**TASK REQUIREMENTS**
In the entries below, the lines from the one with "The Blender Python script for this scene continues." through the one with "w = random.uniform(.4, 1.6)*h;" are to be copied exactly; both ends count.

**DATA SUPPLIED**
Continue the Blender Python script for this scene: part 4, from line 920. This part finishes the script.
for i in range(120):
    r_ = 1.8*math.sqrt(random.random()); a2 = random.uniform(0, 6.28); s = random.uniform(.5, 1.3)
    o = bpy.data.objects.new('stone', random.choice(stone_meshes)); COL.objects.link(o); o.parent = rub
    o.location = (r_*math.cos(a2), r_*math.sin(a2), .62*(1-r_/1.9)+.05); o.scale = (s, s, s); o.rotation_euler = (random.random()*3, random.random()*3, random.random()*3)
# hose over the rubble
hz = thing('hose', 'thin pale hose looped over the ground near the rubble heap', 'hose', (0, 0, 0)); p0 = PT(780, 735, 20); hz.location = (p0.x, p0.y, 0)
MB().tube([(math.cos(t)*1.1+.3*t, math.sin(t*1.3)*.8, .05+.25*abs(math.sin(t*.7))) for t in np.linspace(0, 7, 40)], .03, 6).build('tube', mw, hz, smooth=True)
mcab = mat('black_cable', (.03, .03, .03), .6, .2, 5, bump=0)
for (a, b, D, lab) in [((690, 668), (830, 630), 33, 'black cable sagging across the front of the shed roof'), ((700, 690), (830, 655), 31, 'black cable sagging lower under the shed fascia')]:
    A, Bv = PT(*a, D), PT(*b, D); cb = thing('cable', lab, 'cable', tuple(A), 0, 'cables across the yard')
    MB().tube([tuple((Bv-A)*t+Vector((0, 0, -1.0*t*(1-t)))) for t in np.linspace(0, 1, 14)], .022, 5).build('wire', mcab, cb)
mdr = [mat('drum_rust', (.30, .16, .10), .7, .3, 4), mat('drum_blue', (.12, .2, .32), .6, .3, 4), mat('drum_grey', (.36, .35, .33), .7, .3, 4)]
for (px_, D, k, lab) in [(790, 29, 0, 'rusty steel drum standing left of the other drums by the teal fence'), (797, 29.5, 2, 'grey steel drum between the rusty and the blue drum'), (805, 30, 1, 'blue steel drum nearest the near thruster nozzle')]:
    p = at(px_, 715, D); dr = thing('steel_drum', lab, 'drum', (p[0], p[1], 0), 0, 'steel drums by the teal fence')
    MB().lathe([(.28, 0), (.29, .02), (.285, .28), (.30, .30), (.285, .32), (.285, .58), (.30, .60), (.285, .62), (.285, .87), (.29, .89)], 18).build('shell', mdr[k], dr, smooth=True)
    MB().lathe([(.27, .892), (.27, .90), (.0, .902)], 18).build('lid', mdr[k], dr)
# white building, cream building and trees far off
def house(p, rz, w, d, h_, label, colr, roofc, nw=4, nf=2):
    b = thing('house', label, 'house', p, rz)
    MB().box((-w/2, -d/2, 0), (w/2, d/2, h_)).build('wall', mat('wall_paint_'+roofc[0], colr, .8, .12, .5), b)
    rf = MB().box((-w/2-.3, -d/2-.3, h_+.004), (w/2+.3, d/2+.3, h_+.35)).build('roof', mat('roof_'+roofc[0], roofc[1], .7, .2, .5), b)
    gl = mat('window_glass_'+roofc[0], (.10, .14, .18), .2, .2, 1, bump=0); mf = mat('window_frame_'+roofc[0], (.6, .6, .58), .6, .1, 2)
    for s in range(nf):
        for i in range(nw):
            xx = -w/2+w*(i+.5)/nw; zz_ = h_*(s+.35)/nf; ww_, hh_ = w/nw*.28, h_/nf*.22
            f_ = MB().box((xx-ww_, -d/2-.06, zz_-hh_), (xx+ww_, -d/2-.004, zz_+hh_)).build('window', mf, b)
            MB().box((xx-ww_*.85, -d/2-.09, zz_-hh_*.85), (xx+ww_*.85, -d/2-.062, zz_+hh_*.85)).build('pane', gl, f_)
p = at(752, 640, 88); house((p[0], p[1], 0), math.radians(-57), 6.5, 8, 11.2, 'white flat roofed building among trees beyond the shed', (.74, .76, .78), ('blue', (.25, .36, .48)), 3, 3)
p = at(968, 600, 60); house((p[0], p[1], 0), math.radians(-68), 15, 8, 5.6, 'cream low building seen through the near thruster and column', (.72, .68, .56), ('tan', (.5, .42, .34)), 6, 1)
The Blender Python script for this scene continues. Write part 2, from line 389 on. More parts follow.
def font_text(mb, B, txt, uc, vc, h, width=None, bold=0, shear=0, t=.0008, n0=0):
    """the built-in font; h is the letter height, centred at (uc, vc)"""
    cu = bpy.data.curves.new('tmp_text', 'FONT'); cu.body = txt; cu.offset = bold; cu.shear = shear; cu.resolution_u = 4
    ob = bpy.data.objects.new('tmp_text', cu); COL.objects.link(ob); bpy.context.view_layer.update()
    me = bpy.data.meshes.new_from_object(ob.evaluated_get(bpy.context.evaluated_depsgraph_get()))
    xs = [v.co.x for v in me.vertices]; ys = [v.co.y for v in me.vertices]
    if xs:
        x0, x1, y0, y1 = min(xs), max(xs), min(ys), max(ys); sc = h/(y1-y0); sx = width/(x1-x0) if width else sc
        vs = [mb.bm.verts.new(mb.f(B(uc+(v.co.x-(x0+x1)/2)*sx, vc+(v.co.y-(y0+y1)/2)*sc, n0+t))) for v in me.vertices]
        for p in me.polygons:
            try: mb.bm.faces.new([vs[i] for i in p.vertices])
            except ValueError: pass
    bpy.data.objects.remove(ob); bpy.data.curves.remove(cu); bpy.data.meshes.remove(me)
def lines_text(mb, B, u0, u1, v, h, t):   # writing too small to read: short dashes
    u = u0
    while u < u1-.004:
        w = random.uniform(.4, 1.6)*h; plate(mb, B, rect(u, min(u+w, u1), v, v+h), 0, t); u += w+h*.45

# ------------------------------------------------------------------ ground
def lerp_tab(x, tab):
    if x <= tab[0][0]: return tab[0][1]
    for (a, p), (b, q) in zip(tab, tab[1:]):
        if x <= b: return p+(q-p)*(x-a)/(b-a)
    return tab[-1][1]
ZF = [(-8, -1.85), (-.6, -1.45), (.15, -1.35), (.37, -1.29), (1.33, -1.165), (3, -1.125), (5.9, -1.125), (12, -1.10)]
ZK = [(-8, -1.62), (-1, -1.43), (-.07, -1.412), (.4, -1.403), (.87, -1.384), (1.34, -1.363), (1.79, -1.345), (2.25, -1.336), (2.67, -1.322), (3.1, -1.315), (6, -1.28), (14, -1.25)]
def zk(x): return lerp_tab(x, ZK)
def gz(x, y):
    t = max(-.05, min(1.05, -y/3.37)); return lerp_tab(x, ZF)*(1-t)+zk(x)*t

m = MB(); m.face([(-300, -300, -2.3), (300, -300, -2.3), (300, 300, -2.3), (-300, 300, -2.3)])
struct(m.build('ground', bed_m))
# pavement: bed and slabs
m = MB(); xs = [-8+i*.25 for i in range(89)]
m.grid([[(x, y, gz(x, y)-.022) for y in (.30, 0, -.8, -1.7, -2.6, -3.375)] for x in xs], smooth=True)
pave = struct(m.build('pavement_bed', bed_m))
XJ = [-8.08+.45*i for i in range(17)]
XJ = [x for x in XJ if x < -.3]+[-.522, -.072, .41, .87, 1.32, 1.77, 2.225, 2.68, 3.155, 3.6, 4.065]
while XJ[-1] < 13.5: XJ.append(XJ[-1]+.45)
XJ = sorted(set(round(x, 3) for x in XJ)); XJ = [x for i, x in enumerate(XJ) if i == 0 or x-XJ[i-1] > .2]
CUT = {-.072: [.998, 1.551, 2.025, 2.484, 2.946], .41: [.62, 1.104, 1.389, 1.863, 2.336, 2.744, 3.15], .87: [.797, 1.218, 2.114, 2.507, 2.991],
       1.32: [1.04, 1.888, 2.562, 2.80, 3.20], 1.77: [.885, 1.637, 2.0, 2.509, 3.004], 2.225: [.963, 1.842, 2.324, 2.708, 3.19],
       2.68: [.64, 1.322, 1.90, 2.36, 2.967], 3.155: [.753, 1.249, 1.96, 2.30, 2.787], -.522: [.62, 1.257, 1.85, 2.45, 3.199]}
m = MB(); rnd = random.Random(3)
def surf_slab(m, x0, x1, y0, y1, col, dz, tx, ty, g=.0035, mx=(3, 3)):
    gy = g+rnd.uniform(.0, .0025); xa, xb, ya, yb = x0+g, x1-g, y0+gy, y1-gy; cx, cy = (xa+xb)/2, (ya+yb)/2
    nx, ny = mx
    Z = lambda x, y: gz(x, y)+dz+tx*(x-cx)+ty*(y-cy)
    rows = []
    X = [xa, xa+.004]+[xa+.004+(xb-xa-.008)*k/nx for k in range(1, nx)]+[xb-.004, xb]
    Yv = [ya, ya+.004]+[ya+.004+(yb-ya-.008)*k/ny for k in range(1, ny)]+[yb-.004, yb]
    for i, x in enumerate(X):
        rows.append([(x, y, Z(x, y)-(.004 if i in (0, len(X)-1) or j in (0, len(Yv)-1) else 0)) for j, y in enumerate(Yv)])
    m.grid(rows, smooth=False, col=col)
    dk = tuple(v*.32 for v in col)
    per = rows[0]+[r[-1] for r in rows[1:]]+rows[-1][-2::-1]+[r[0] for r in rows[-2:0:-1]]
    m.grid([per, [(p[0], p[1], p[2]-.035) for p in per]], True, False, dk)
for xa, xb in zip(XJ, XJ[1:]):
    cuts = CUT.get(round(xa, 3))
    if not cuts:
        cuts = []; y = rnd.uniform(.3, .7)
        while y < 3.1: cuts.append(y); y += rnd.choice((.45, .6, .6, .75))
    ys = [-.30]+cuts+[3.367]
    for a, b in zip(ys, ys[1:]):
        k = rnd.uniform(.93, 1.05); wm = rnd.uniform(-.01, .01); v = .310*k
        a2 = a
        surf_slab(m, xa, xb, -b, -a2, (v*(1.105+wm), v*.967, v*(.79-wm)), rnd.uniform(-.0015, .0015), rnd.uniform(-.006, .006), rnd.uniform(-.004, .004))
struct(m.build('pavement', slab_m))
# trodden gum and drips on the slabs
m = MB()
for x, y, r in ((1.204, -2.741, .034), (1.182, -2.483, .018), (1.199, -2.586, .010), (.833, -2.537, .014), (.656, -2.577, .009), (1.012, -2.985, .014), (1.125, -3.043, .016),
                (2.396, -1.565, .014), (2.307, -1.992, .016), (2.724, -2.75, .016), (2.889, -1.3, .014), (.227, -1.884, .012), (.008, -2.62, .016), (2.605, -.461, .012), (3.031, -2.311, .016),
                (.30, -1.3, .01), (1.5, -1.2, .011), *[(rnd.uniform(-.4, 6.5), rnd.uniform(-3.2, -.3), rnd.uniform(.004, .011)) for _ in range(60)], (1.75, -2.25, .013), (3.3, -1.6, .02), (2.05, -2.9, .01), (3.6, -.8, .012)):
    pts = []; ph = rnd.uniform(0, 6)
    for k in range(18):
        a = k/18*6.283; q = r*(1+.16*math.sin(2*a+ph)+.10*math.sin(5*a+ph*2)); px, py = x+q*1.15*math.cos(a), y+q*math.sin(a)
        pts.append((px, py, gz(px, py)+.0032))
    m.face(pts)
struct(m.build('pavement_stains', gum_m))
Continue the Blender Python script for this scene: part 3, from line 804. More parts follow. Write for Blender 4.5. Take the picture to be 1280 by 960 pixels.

**FINISHED EXERCISE**
The Blender Python script for this scene continues. Write part 2, from line 389 on. More parts follow.
def font_text(mb, B, txt, uc, vc, h, width=None, bold=0, shear=0, t=.0008, n0=0):
    """the built-in font; h is the letter height, centred at (uc, vc)"""
    cu = bpy.data.curves.new('tmp_text', 'FONT'); cu.body = txt; cu.offset = bold; cu.shear = shear; cu.resolution_u = 4
    ob = bpy.data.objects.new('tmp_text', cu); COL.objects.link(ob); bpy.context.view_layer.update()
    me = bpy.data.meshes.new_from_object(ob.evaluated_get(bpy.context.evaluated_depsgraph_get()))
    xs = [v.co.x for v in me.vertices]; ys = [v.co.y for v in me.vertices]
    if xs:
        x0, x1, y0, y1 = min(xs), max(xs), min(ys), max(ys); sc = h/(y1-y0); sx = width/(x1-x0) if width else sc
        vs = [mb.bm.verts.new(mb.f(B(uc+(v.co.x-(x0+x1)/2)*sx, vc+(v.co.y-(y0+y1)/2)*sc, n0+t))) for v in me.vertices]
        for p in me.polygons:
            try: mb.bm.faces.new([vs[i] for i in p.vertices])
            except ValueError: pass
    bpy.data.objects.remove(ob); bpy.data.curves.remove(cu); bpy.data.meshes.remove(me)
def lines_text(mb, B, u0, u1, v, h, t):   # writing too small to read: short dashes
    u = u0
    while u < u1-.004:
        w = random.uniform(.4, 1.6)*h; plate(mb, B, rect(u, min(u+w, u1), v, v+h), 0, t); u += w+h*.45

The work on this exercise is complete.